State, HP settle on failed $49M computer contract

Michael Gerstein
The Detroit News

Lansing — The state has reached a $13 million settlement with Hewlett Packard Enterprise after suing over a failed $49 million computer system overhaul for the Secretary of State, the office said Tuesday.

Hewlett Packard Enterprise, now called DXC Technology, will pay Michigan $13 million as part of the settlement, $9.5 million of which will be in cash and $3.5 million in credits against other DXC state contract invoices, according to Secretary of State Ruth Johnson’s office.

The settlement resolves all claims the state filed against the company related to the computer modernization project, which has since been handed over to Colorado-based Fast Enterprises. The new project costs about $75 million instead of $49 million.

“We’re pleased to bring this matter to a close without the need of costly protracted litigation,” Johnson said in a statement. “By reaching this agreement with DXC, we are now able to focus 100 percent of our energy on completing this critical modernization project instead of debating what happened in the past.”

In May 2016, Michigan ordered Hewlett Packard Enterprises to hand over materials from its failed project that were supposed to be returned six months prior to the order after Michigan canceled its project with the company in August 2015 and sued it in Kent County Circuit Court a month later.

The state alleged that it failed to deliver on its $49 million contract.

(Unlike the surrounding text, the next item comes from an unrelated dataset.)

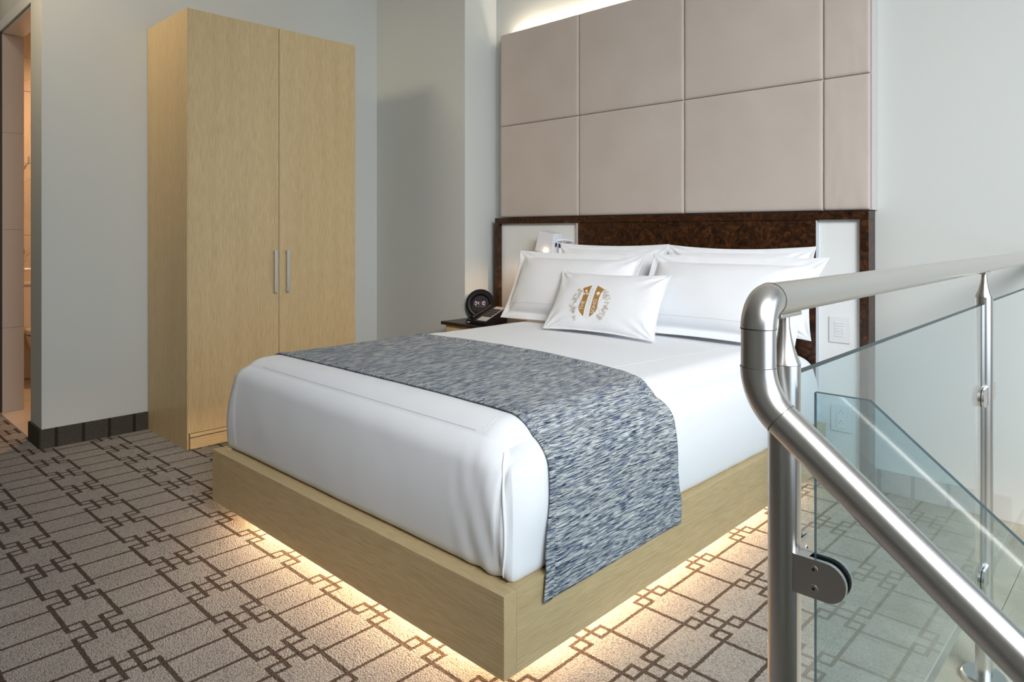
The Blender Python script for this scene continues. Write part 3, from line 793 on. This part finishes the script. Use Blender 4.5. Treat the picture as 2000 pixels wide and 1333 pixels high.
def ribbon(pts, w_):
    prev = None
    for i, (x, y) in enumerate(pts):
        a = pts[max(0, i-1)]; b = pts[min(len(pts)-1, i+1)]; dx, dy = b[0]-a[0], b[1]-a[1]; L = math.hypot(dx, dy) or 1; nx, ny = -dy/L*w_/2, dx/L*w_/2
        cur = (bm.verts.new(cmap(x+nx, y+ny, .0006)), bm.verts.new(cmap(x-nx, y-ny, .0006)))
        if prev: bm.faces.new((prev[0], prev[1], cur[1], cur[0]))
        prev = cur
for sg in (-1, 1):
    for k in range(54):
        th = -1.15+2.3*rnd.random(); rr = .072+.050*rnd.random(); cx_, cy_ = sg*(.035+rr*.62*math.cos(th)), -.015+rr*.80*math.sin(th)
        if abs(cx_) < .060 and cy_ > -.09: cx_ = sg*(.060+.015*rnd.random())
        r0 = .003+.005*rnd.random(); a0 = rnd.random()*6
        ribbon([(cx_+r0*(1-i/22)*math.cos(a0+i*.45), cy_+r0*(1-i/22)*math.sin(a0+i*.45)) for i in range(16)], .0024)
    ribbon([(sg*(.062+.012*math.sin(i*.5)), -.085+.15*i/20) for i in range(21)], .0013)
for k in range(9): ribbon([(.007*math.sin(i*.8+k), -.09+.018*k+.018*i/8) for i in range(9)], .0013)
o = from_bm('scrollwork_print', bm, M_pale, oAC); o['kind'] = 'stuff'

# ------------------------------------------------------------------ steel and glass railing
RXr, Y1, Y2, ZR, RR = -.382, .929, 2.270, 1.143, .0214
rg = thing('railing', 'brushed steel handrail with posts and clear glass panes beside the stair opening', 'railing', (RXr, 1.6, 0))
DY = .08; ye = Y1-DY
re = .034
tube('handrail', [(RXr, YB-.004, ZR), (RXr, 2.6, ZR), (RXr, 1.6, ZR), (RXr, ye+re+.0004, ZR)], RR, M_steel, rg, 40)
arc = [(RXr, ye+re-re*math.sin(a), ZR-re+re*math.cos(a)) for a in [PI/2*k/14 for k in range(15)]]
tube('elbow', [(RXr, ye+re, ZR)]+arc[1:-1]+[(RXr, ye, ZR-re)], RR+.0004, M_steel, rg, 40)
sl = math.atan(.81); rb = .078; tl_ = rb*math.tan((PI/2-sl)/2)
zk = 1.024; z_top = zk+tl_
tube('handrail', [(RXr, ye, ZR-re-.0005), (RXr, ye, z_top+.0005)], RR-.0001, M_steel, rg, 40)
ca = Vector((RXr+rb, ye, z_top)); arc2 = []
for k in range(17):
    a = PI+(PI/2-sl)*k/16; arc2.append((ca.x+rb*math.cos(a), ye, ca.z+rb*math.sin(a)))
tube('elbow', arc2, RR+.0006, M_steel, rg, 40)
e = Vector(arc2[-1]); dd = Vector((math.cos(sl), 0, -math.sin(sl)))
tube('handrail', [e+dd*.0006, e+dd*.4, e+dd*.8, e+dd*1.35], RR, M_steel, rg, 40)
for c_, d_ in (((RXr, ye+re, ZR), (0, 1, 0)), ((RXr, ye, ZR-re), (0, 0, 1)), ((RXr, ye, z_top), (0, 0, 1)), (tuple(e), tuple(dd))):
    c_ = Vector(c_); d_ = Vector(d_); tube('joint_line', [c_-d_*.0004, c_+d_*.0004], RR+.0009, M_seam, rg, 40)
def post(y):
    p = tube('post', [(RXr, y, .020), (RXr, y, .5), (RXr, y, 1.0535)], RR-.0004, M_steel, rg, 36)
    prof = [(RR-.0004, 1.0540), (RR-.0010, 1.0565), (.0165, 1.066), (.0125, 1.078), (.0092, 1.092), (.0074, 1.105), (.0070, 1.1185)]
    tube('post_neck', [(RXr, y, z) for r, z in prof], [r for r, z in prof], M_steel, p, 32)
    bm = bmesh.new(); add_box(bm, RXr-.011, RXr+.011, y-.034, y+.034, 1.1175, 1.1235, .002, 3)
    from_bm('saddle', bm, M_steel, p)
    bm = bmesh.new(); add_tube(bm, [(RXr, y, .0), (RXr, y, .004), (RXr, y, .016), (RXr, y, .0205)], [.054, .0545, .0545, .050], 48)
    o = from_bm('base_plate', bm, M_steel, p, True); o.data.set_sharp_from_angle(angle=math.radians(40))
    return p
post(Y1); post(Y2)
def pane(name, pts, nrm_axis, th):
    """pts polygon on a plane; extruded th; faces = clear, rim = polished edge"""
    bm = bmesh.new(); d = Vector((0, 0, 0)); d[nrm_axis] = th
    ps = [Vector(p)-d/2 for p in pts]; add_prism(bm, ps, d)
    bm.normal_update()
    for f in bm.faces: f.material_index = 0 if abs(f.normal[nrm_axis]) > .9 else 1
    return from_bm(name, bm, [M_glass, M_gedge], rg)
GZ0, GZ1 = .268, 1.036
pane('glass_pane', [(RXr, Y1+.030, GZ0), (RXr, Y2-.028, GZ0), (RXr, Y2-.028, GZ1), (RXr, Y1+.030, GZ1)], 0, .0125)
pane('glass_pane', [(RXr, Y2+.028, GZ0), (RXr, YB-.03, GZ0), (RXr, YB-.03, GZ1), (RXr, Y2+.028, GZ1)], 0, .0125)
sx0 = -.341; m_ = -.84; X2 = .55
pane('glass_pane', [(sx0, Y1, .10), (-.275, Y1, .05), (X2, Y1, .05+m_*(X2+.275)), (X2, Y1, 1.022+m_*(X2+.275)), (-.275, Y1, 1.022), (sx0, Y1, 1.022)], 1, .0085)
def clamp(y, zc, dirv, L=.066, hh=.050):
    """D-shaped glass clamp: two jaws and a saddle against the post, dirv = direction away from the post"""
    dv = Vector(dirv); side = Vector((0, 0, 1)).cross(dv)
    base = Vector((RXr, y, zc))+dv*(RR-.004)
    def dshape(off, th):
        pts = []
        pts.append((0, -hh/2)); n = 14; c = L-hh/2
        for k in range(n+1):
            a = -PI/2+PI*k/n; pts.append((c+hh/2*math.cos(a), hh/2*math.sin(a)))
        pts.append((0, hh/2))
        return [base+dv*p[0]+Vector((0, 0, p[1]))+side*off for p in pts], side*th
    bm = bmesh.new()
    for off in (-.0135, .0075):
        ps, th = dshape(off, .006); add_prism(bm, ps, th)
    add_box_dir(bm, base, dv, side, .018, .0150, hh-.0006)
    c = from_bm('glass_clamp', bm, M_steel, rg)
    bm = bmesh.new()
    for off in (-.0073, .0052):
        ps, th = dshape(off, .0022); add_prism(bm, [p+(base+dv*L/2-p)*.04 for p in ps], th)
    from_bm('gasket', bm, M_blackm, c)
    for s_ in (1, -1):
        for dz in (-.0125, .0125):
            p0 = base+dv*.026+Vector((0, 0, dz))+side*(s_*.0134)
            bm = bmesh.new(); add_tube(bm, [p0, p0+side*s_*.0006], [.0058, .0052], 18)
            sc_ = from_bm('screw', bm, M_steel, c)
            bm = bmesh.new(); add_tube(bm, [p0+side*s_*.0004, p0+side*s_*.0009], .0021, 6)
            from_bm('screw_hole', bm, M_blackm, c)
    return c
def add_box_dir(bm, base, dv, side, l, w_, h_):
    r = bmesh.ops.create_cube(bm, size=1)
    for v in r['verts']:
        c = v.co.copy(); v.co = base+dv*((c.x+.5)*l)+side*(c.y*w_)+Vector((0, 0, 1))*(c.z*h_)
clamp(Y1, .783, (1, 0, 0)); clamp(Y1, .783, (0, 1, 0)); clamp(Y1, .303, (0, 1, 0))
for z in (.788, .303):
    clamp(Y2, z, (0, -1, 0)); clamp(Y2, z, (0, 1, 0))

# ------------------------------------------------------------------ glimpsed bathroom fittings
to = thing('toilet', 'white porcelain toilet seen through the bathroom doorway', 'toilet', (-6.62, 1.52, .004))
def ell(name, rings, mat, parent, seg=28):
    bm = bmesh.new(); R_ = []
    for (cx_, cy_, rx, ry, z) in rings: R_.append([bm.verts.new((cx_+rx*math.cos(2*PI*k/seg), cy_+ry*math.sin(2*PI*k/seg), z)) for k in range(seg)])
    for a, b_ in zip(R_, R_[1:]):
        for k in range(seg): bm.faces.new((a[k], a[(k+1) % seg], b_[(k+1) % seg], b_[k]))
    bm.faces.new(R_[0][::-1]); bm.faces.new(R_[-1])
    o = from_bm(name, bm, mat, parent, True); o.data.set_sharp_from_angle(angle=math.radians(45)); return o
ell('bowl', [(-6.66, 1.50, .16, .11, .004), (-6.66, 1.50, .15, .11, .10), (-6.64, 1.50, .18, .14, .25), (-6.62, 1.50, .23, .18, .38), (-6.62, 1.50, .235, .185, .41)], M_porc, to)
ell('seat', [(-6.62, 1.50, .235, .185, .42), (-6.62, 1.50, .24, .19, .43), (-6.62, 1.50, .235, .185, .455)], M_porc, to)
box('tank', -6.93, -6.80, 1.28, 1.72, .40, .80, M_porc, to, .02, 3)
box('tank_lid', -6.93, -6.79, 1.27, 1.73, .80, .825, M_porc, to, .006)
ph = thing('paper_holder', 'small chrome toilet roll holder on the bathroom wall', 'holder', (-6.86, 1.38, .93))
tube('bar', [(-6.86, 1.30, .93), (-6.86, 1.42, .93)], .008, M_chrome, ph, 12)
tube('stem', [(-6.93, 1.36, .93), (-6.86, 1.36, .93)], .010, M_chrome, ph, 12)
tag(box('switch_plate', -6.93, -6.922, 1.335, 1.365, 1.05, 1.09, M_blackm, None, .002), 'small black switch plate on the bathroom wall', 'switch')
th_ = thing('robe_hook', 'small chrome robe hook high on the bathroom wall', 'hook', (-6.9, 1.38, 1.83))
tube('rod', [(-6.93, 1.38, 1.80), (-6.86, 1.38, 1.80), (-6.85, 1.38, 1.86)], .007, M_chrome, th_, 10)
tube('rod', [(-6.88, 1.31, 1.84), (-6.88, 1.31, 1.98)], .006, M_chrome, th_, 10)

for o in bpy.data.objects:
    if '_w' in o: del o['_w']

Johnson said Tuesday that Fast will take over the $75 million project to replace the office’s Lyndon Johnson-era state computer system in May and will be finished in about 4 years.

The state previously delayed its decision to go with Fast Enterprises over concern about the company’s involvement in designing the Unemployment Insurance Agency’s faulty automatic fraud detection system, which led to false fraud accusations of more than 20,000 Michigan residents.

The company designed the fraud detection program, which resulted in two lawsuits against the state, one of which was recently settled with accompanying broad policy reforms for the agency. The UIA also has selected a new agency director who will start May 8.

The company also designed a software update for the unemployment agency that potentially exposed nearly 1.9 million Michigan residents’ Social Security numbers to unauthorized viewers with access to the system.

But Johnson’s office and company maintain that Fast Enterprises can be trusted for the new project and say no other company can do what it does.

The Secretary of State’s “mainframe-based” computer system was largely built in the late 1960s and uses “outdated programming languages” that are costly to maintain and update, according to the office.